Четырьмя неделями позже наш корабль вошёл в Амстердамскую гавань. Когда он остановился, я сразу взбежала по лестнице на верхнюю палубу, чтобы послушать Вильхельмус – национальный гимн Нидерландов, который оркестр играл на набережной специально по случаю нашего прибытия. Однако я тут же вернулась вниз, потому что стоял невыносимый холод. Мы получили какие-то пальтишки во время стоянки в Аттаке, на берегу Суэцкого канала, но тёплой одеждой назвать их было нельзя.
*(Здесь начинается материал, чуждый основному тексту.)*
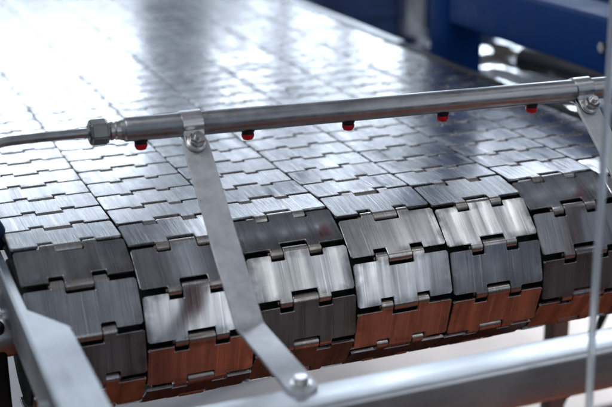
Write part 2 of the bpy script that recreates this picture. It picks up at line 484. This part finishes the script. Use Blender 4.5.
# ------------------------------------------------------------------ the two support arms
adir = Vector((0, -117, -103)).normalized()
anrm = Vector((0, adir.z, -adir.y)); anrm = anrm if anrm.z > 0 else -anrm      # faces up and towards the camera
def support(x, label):
    pc = Vector((x, PY, pz(x)))
    t = thing('pipe_support', label, 'bracket', (x, -240.8, -31), 'flat steel arms holding the spray pipe')
    o = Vector((x, -240.8, -31))
    # clip: band round the pipe with an ear running down the arm
    bm = bmesh.new(); b = bmesh.new(); w = 8; n = 44
    pts = []
    r0 = 9.5; r1 = 10.9
    for k in range(n + 1):
        a = R(30) + R(300) * k / n
        pts.append((a, r0, r1))
    def P2(a, r): return pc + adir * r * math.cos(a) + anrm * r * math.sin(a)
    rows = []
    for a, ri, ro in pts:
        rows.append([b.verts.new(P2(a, r) + Vector((sx * w, 0, 0)) - o) for (r, sx) in ((ro, -1), (ro, 1), (ri, 1), (ri, -1))])
    for A, B_ in zip(rows, rows[1:]):
        for q in range(4): b.faces.new((A[q], A[(q + 1) % 4], B_[(q + 1) % 4], B_[q]))
    b.faces.new(rows[0][::-1]); b.faces.new(rows[-1])
    merge(bm, b)
    Mx = Matrix((Vector((1, 0, 0)), adir, anrm)).transposed().to_4x4()
    for side in (1, -1):
        lift = anrm * (2.9 if side > 0 else -1.4 - .1)
        outl = [(-w, 8.3), (w, 8.3), (w, 19)] + [(w * math.cos(R(a)), 19 + 7.5 * math.sin(R(a))) for a in range(15, 180, 15)] + [(-w, 19)]
        add_plate(bm, outl, 1.4, Matrix.Translation(pc - o + lift) @ Mx, .3)
    # bridges from the band to the ears
    for sgn in (1, -1):
        q0 = pc + adir * 8.6 + anrm * (5.0 * sgn)
        add_plate(bm, [(-w + .05, 0), (w - .05, 0), (w - .05, 5.2), (-w + .05, 5.2)], 1.3,
                  Matrix.Translation(q0 - o) @ Mx @ Matrix.Rotation(R(-28 * sgn), 4, 'X'), .2)
    finish('pipe_clip', bm, M['clip'], t)
    bc = pc + adir * 19
    top = bc + anrm * 3.0
    bm = bmesh.new(); add_rev(bm, [(0, 7.2), (.2, 7.5), (1.3, 7.5), (1.5, 7.2)], top - o, anrm, 36); add_rev(bm, [(0, 5.6), (1.0, 5.6)], top - o + anrm * 1.5, anrm, 30)
    add_hex(bm, top - o + anrm * 2.5, anrm, 10.4, 5.6, .9, R(17)); add_cyl(bm, top - o + anrm * 8.1, top - o + anrm * 11, 2.9, 20)
    finish('clip_bolt', bm, M['bolt'], t)
    # arm: rounded top, slopes to the bend, then lies level to the rail
    w2 = 10.4
    bend = Vector((x, -139.7, -27.8))
    e0 = pc + adir * 19 - o
    Ls = ((bend - o) - e0).length; R3 = 11; nseg = 6
    bm = bmesh.new(); b = bmesh.new()
    d1 = (bend - o - e0).normalized(); d2 = Vector((0, -1, 0))
    n1 = Vector((0, d1.z, -d1.y)); n1 = n1 if n1.z > 0 else -n1
    n2 = Vector((0, 0, 1))
    path = []      # (point on top face, normal, halfwidth)
    for k in range(9):
        a = R(90) * k / 8; path.append((e0 - d1 * 9.5 * math.cos(a) , n1, max(.6, w2 * math.sin(a))))
    L1 = Ls - 5
    for k in range(1, 9): path.append((e0 + d1 * L1 * k / 8, n1, w2))
    for k in range(1, 6):
        f = k / 6; d = d1.lerp(d2, f).normalized(); pt = (bend - o) - d1 * 5 * (1 - f)**2 + d2 * 5 * f**2
        path.append((pt, n1.lerp(n2, f).normalized(), w2))
    L2 = 108
    for k in range(1, 6): path.append((bend - o + d2 * (5 + (L2 - 5 - w2) * k / 5), n2, w2))
    for k in range(1, 9):
        a = R(90) * k / 8; path.append((bend - o + d2 * (L2 - w2 + w2 * math.sin(a)), n2, max(.6, w2 * math.cos(a))))
    rows = []
    for pt, nn, hw in path:
        rows.append([b.verts.new(pt + Vector((sx * hw, 0, 0)) - nn * dz) for (sx, dz) in ((-1, 0), (1, 0), (1, 3), (-1, 3))])
    for A, B_ in zip(rows, rows[1:]):
        for q in range(4): b.faces.new((A[q], A[(q + 1) % 4], B_[(q + 1) % 4], B_[q]))
    b.faces.new(rows[0][::-1]); b.faces.new(rows[-1])
    bmesh.ops.recalc_face_normals(b, faces=b.faces)
    es = [e for e in b.edges if e.calc_face_angle(0) > R(50)]
    bmesh.ops.bevel(b, geom=es, offset=.45, segments=2, affect='EDGES')
    merge(bm, b); finish('arm', bm, M['arm'], t)
    bm = bmesh.new(); q = bend - o + Vector((0, -L2 + w2, 0))
    add_rev(bm, [(0, 7), (1.4, 7)], q, (0, 0, 1), 30); add_hex(bm, q + Vector((0, 0, 1.4)), (0, 0, 1), 9, 4, .7, R(20))
    finish('foot_bolt', bm, M['bolt'], t)
support(57.4, 'near flat steel arm, bent, bolted from the pipe down to the front rail')
support(406.3, 'far flat steel arm at the right edge, clipped to the pipe below the blue beam')

# ------------------------------------------------------------------ thin vertical rod at the right
bm = bmesh.new(); sweep(bm, [(281, -221, 420), (257.5, -258.6, 139.1), (228.3, -299.3, -2.6), (222, -309.5, -40), (190, -360, -215)], 2.4, 20)
tag(finish('thin_rod', bm, M['rod']), 'thin pale rod rising out of focus at the right edge in front of the rail', 'rod')

# ------------------------------------------------------------------ right side of the conveyor and what stands behind
t = thing('guide_rail', 'blurred pale steel guide rail along the far right edge of the chains', 'guide rail', (520, 600, 0))
bm = bmesh.new(); add_box(bm, 0, 13, -10, 900, -4, 5, 2.5, 3); finish('rail_strip', bm, M['rail'], t)
bm = bmesh.new(); add_box(bm, 1, 11, -680, -10.5, -4, 3, 2, 3); finish('wear_lip', bm, M['bed'], t)
bm = bmesh.new(); add_box(bm, 2, 12, -680, 900, -60, -4.5, 1); finish('rail_web', bm, M['bed'], t)

t = thing('blue_frame', 'dark blue painted steel post and beam of the machine behind the chains', 'machine frame', (590, 521, -16))
bm = bmesh.new(); add_box(bm, -31, 22, 0, 52, -84, 800, 5, 3); finish('post', bm, M['blue'], t)
bm = bmesh.new(); add_box(bm, -60, 900, -5, 57, -144, -84.5, 4); finish('cross_member', bm, M['blue'], t)
bm = bmesh.new(); add_box(bm, -30, 29, -1300, -.5, 54, 115, 5, 3); finish('beam', bm, M['blue'], t)
for y in (-345,):
    bm = bmesh.new(); add_hex(bm, (-30, y, 84), (-1, 0, 0), 11, 5); finish('beam_bolt', bm, M['nut'], t)

bm = bmesh.new(); add_box(bm, 640, 1600, 1010, 1700, -120, 70, 6); add_box(bm, 1540, 1590, 1640, 1690, -799, -120.5, 3); add_box(bm, 700, 750, 1640, 1690, -799, -120.5, 3)
for z in (-95, -40, 15):
    add_box(bm, 650, 1590, 1005.5, 1009.7, z, z + 14, 1.5)
tag(finish('machine_cabinet', bm, M['slate']), 'dark blue grey machine housing blurred at the top behind the guide rail', 'cabinet')
bm = bmesh.new(); add_box(bm, 721, 757, 970, 1003, -119, 420, 4)
tag(finish('steel_post', bm, M['frame']), 'pale steel upright just left of the blue post', 'post')

# dished wet tray beside the chains: gives the broken white glints under the beam
bm = bmesh.new(); n = 60
vs = {}
for i in range(31):
    for j in range(n + 1):
        x = 545 + 12 * i; y = 60 + 16 * j
        z = -62 + 9 * math.sin(x * .041 + 1) * math.sin(y * .027) + 3.5 * math.sin(x * .07 + y * .045)
        vs[i, j] = bm.verts.new((x, y, z))
top = []
for i in range(30):
    for j in range(n): top.append(bm.faces.new((vs[i, j], vs[i + 1, j], vs[i + 1, j + 1], vs[i, j + 1])))
r = bmesh.ops.extrude_face_region(bm, geom=top)
for v in r['geom']:
    if isinstance(v, bmesh.types.BMVert): v.co.z -= 2
tag(finish('drip_tray', bm, M['tray']), 'wet dented stainless tray with white glints under the blue beam', 'tray')
bm = bmesh.new(); sweep(bm, bez((700, 560, -30), (740, 430, -22), (700, 300, -30), (760, 100, -30), 24), 17, 28)
tag(finish('suction_hose', bm, M['dark']), 'thick black hose lying on the tray under the blue beam', 'hose')
bm = bmesh.new(); sweep(bm, [(800, 860, -22), (790, 700, -22), (772, 560, -24)], 20, 28)
tag(finish('conduit_pipe', bm, M['beige']), 'dull beige pipe beside the black hose under the blue beam', 'pipe')

bm = bmesh.new(); add_box(bm, -500, 1500, 560, 1700, -612, -600, 5); add_box(bm, -480, -440, 1600, 1640, -793.5, -612.5); add_box(bm, 1400, 1440, 1600, 1640, -793.5, -612.5); add_box(bm, -480, -440, 600, 640, -793.5, -612.5); add_box(bm, 1400, 1440, 600, 640, -793.5, -612.5)  # pale sheet added to imitate bright floor sheen under the chains
tag(finish('added_pale_sheet', bm, M['sheen']), 'added pale sheet in place of bright floor sheen between the roller and front rail', 'pale sheet')

bm = bmesh.new(); sweep(bm, bez((640, 230, -225), (600, 200, -262), (560, 190, -300), (500, 180, -420), 20) + [Vector((470, 175, -560))], 5, 14)
tag(finish('drain_hose', bm, M['dark']), 'thin black hose hanging below the rightmost chains', 'hose')

# ------------------------------------------------------------------ floor
bm = bmesh.new(); q = 20000
f = [bm.verts.new(v) for v in ((-q, -q, 0), (q, -q, 0), (q, q, 0), (-q, q, 0))]; bm.faces.new(f)
fl = finish('floor', bm, M['concrete'], None, (0, 0, -800), smooth=False); fl['kind'] = 'structure'
bm = bmesh.new(); add_box(bm, -650, 2600, -1150, 1500, -799, -794, 1)
pt = finish('tiled_path', bm, M['floor'], None, smooth=False); pt['kind'] = 'structure'

# ------------------------------------------------------------------ light
w = bpy.data.worlds.new('World'); sc.world = w; w.use_nodes = True
nt = w.node_tree; bg = nt.nodes['Background']
tc = N(nt, 'ShaderNodeTexCoord'); sp = N(nt, 'ShaderNodeSeparateXYZ'); nt.links.new(tc.outputs['Generated'], sp.inputs[0])
c = ramp(nt, mapr(nt, sp.outputs['Z'], -1, 1, 0, 1), [(0, (.05, .02, .012)), (.46, (.05, .035, .03)), (.50, (.07, .075, .09)), (.58, (.12, .15, .20)),
     (.68, (.16, .19, .24)), (.80, (.12, .135, .165)), (1, (.10, .105, .12))])
nt.links.new(c, bg.inputs['Color']); bg.inputs['Strength'].default_value = 1.0

def lamp(name, loc, target, sx, sy, rad, colr=(.85, .92, 1)):
    d = bpy.data.lights.new(name, 'AREA'); d.shape = 'RECTANGLE'; d.size = sx; d.size_y = sy
    d.energy = rad * PI * sx * sy; d.color = colr
    o = bpy.data.objects.new(name, d); col.objects.link(o); o.location = loc
    o.rotation_euler = (Vector(target) - Vector(loc)).to_track_quat('-Z', 'Y').to_euler()
    return o
def window(x0, x1, z0, z1, rad, Y=5.0, c=(.77, .87, 1)):
    d = lamp('window_light', ((x0 + x1) / 2, Y, (z0 + z1) / 2), ((x0 + x1) / 2, Y - 1, (z0 + z1) / 2), x1 - x0, z1 - z0, rad, c)
    return d
window(-2.4, 1.22, .82, 1.40, 6.2)
window(-2.4, 1.0, 1.425, 1.70, .45)
window(1.60, 1.93, .92, 1.22, 5)
window(1.23, 1.9, 1.38, 1.55, 1.4)
window(2.04, 2.29, .78, .94, 11)
window(2.40, 2.70, .88, 1.06, 13)
window(1.80, 1.97, .68, .78, 5)
window(3.03, 3.20, 1.44, 1.70, 6.5)
window(2.22, 2.38, 1.38, 1.62, 5)
window(3.60, 3.86, 1.60, 1.90, 7)
window(2.95, 4.1, .85, 1.2, 9)
d = bpy.data.lights.new('sheet_fill_spot', 'SPOT'); d.energy = 300; d.spot_size = R(38); d.spot_blend = .7; d.shadow_soft_size = .1  # added spot, only brightens the pale sheet under the chains
o = bpy.data.objects.new('sheet_fill_spot', d); col.objects.link(o); o.location = (2.6, 1.6, .3)
o.rotation_euler = (Vector((.7, 1.0, -.6)) - o.location).to_track_quat('-Z', 'Y').to_euler()
def dirlamp(az, el, D, sx, sy, rad, c=(.93, .96, 1)):
    a, e = R(az), R(el)
    p = Vector((.2 + D * math.cos(e) * math.sin(a), D * math.cos(e) * math.cos(a), D * math.sin(e)))
    return lamp('unseen_panel_light', p, (.2, -.05, -.05), sx, sy, rad, c)
dirlamp(153, 34, 4.0, .95, 1.5, .85)  # unseen lamp panel behind the camera, mirrored in the slats
dirlamp(162, 11, 4.0, 1.25, .85, .95)          # unseen lamp panel standing in for a pale wall behind the camera
dirlamp(-100, 62, 3.5, 1.8, 1.6, 2.6)  # added panel high on the left, brightens the flat arms
dirlamp(116, 57, 3.5, .8, .7, 1.3)            # roof light to the right
d = bpy.data.lights.new('floor_fill_spot', 'SPOT'); d.energy = 430; d.spot_size = R(24); d.spot_blend = .8; d.shadow_soft_size = .08; d.color = (1, .96, .9)  # added spot, brightens the tiles mirrored in the lowest slats
o = bpy.data.objects.new('floor_fill_spot', d); col.objects.link(o); o.location = (-1.5, -1.3, 1.1)
o.rotation_euler = (Vector((.95, -.45, -.8)) - o.location).to_track_quat('-Z', 'Y').to_euler()
window(1.7, 4.6, 2.5, 3.12, 10)

# ------------------------------------------------------------------ camera
cam = bpy.data.cameras.new('camera'); co = bpy.data.objects.new('camera', cam); col.objects.link(co)
co.location = (-.18821496, -.88051916, .32189730)
co.rotation_euler = (1.24758794, 0.01384492, -0.37638886)
cam.sensor_width = 36; cam.lens = 1219.691 / 612 * 36
cam.clip_start = .01; cam.clip_end = 100
cam.dof.use_dof = True; cam.dof.focus_distance = .985; cam.dof.aperture_fstop = 5.4
sc.camera = co
sc.view_settings.view_transform = 'Standard'; sc.view_settings.look = 'None'
sc.view_settings.exposure = .15; sc.view_settings.gamma = 1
Во время войны мы потеряли все, что имели: деньги, одежду, всякую собственность, остались только паспорта. На пару месяцев мы устроились в Гааге, у одной из сестёр моего отца, пока мать не нашла дом в районе Статенквартир. Во время войны это был «закрытый» район, и мы были первыми, кто, вместе с несколькими нашими родственниками из Ляйдена, сняли там дом и поселились в нем. Мы с сестрой пошли в начальную школу на Хорнбеекстраат, по соседству с нами. Первое, что купила моя мать, было фортепьяно, и мы с сестрой стали сразу брать уроки игры на нем. Это было, как сказала нам она, самое заветное желание нашего отца. Поэтому для нас это обучение игре на фортепьяно было серьёзным занятием, и мы впоследствии стали любителями довольно высокого уровня. Даже сейчас и я, и моя сестра даём концерты на рояле, одни и вместе с другими музыкантами. Вместе с матерью, которая прекрасно играла на скрипке, мы долгие годы давали домашние концерты: рояль и скрипка, иногда ещё и флейта.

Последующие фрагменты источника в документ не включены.